Traditional orchards have played a very important role in Britain and Europe for many centuries. Their value as a unique habitat that is a combination of both trees and pasture is well known, but little celebrated.

Many species have adapted over time to suit such conditions. Sadly, with huge pressures from the mass industrialisation of agriculture, these rare habitats have massively declined over the last 100 years or so.

In the 1970’s farmers were funded by the government to remove traditional orchards to make way for more profitable arable land. Thankfully, in 2007, traditional orchards were officially recognised as a priority habitat under the UK Biodiversity Action Plan (UK BAP). As a result, farmers are now being funded by the government to reinstate traditional orchards. Those orchards that managed to avoid being ripped out have become a haven for wildlife and biodiversity.
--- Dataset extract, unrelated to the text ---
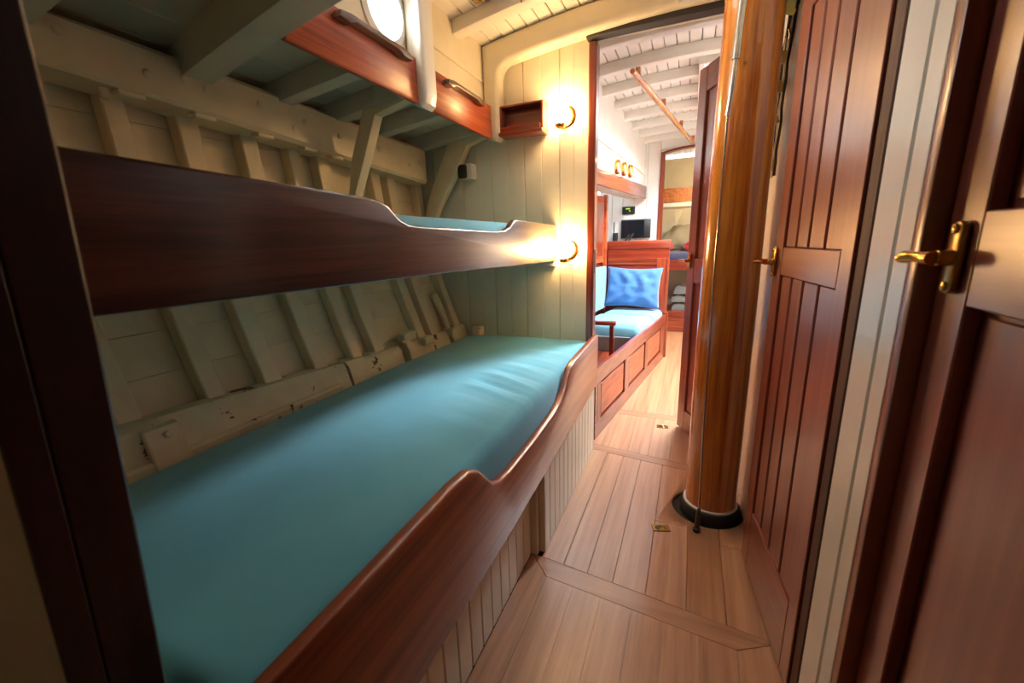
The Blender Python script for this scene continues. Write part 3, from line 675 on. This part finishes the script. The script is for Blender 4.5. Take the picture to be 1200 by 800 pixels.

Traditional orchards were rarely ploughed, sprayed or fertilised and this ‘unimproved’ grassland becomes species rich, as the more vigorous grasses that thrive with such inputs diminish. A wider range of plants means a wider range of insects, which encourages a wider range of mammals and birds, creating a healthier, richer, more sustainable and more biodiverse environment.

Traditional orchards are a combination of trees, grassland, scrub and hedgerow boundaries, and, as is the case at the Coventry Community Peace Orchard, woodland. From an ecological point of view, traditional orchards resemble mini-parklands, wood pastures or woodland edge. They provide homes for similar wild plants and animals, notably many invertebrate species that are characteristic of ancient wood pasture and dependant on decayed-wood habitats.

Fruit trees become a haven for wildlife once they are big and old. Large old trees contain holes and cavities and plenty of dead wood that specialist invertebrates and fungi rely on. This is the reason that many of the trees here are planted on the vigorous rootstock M25. These trees will live up to and over 100 years old!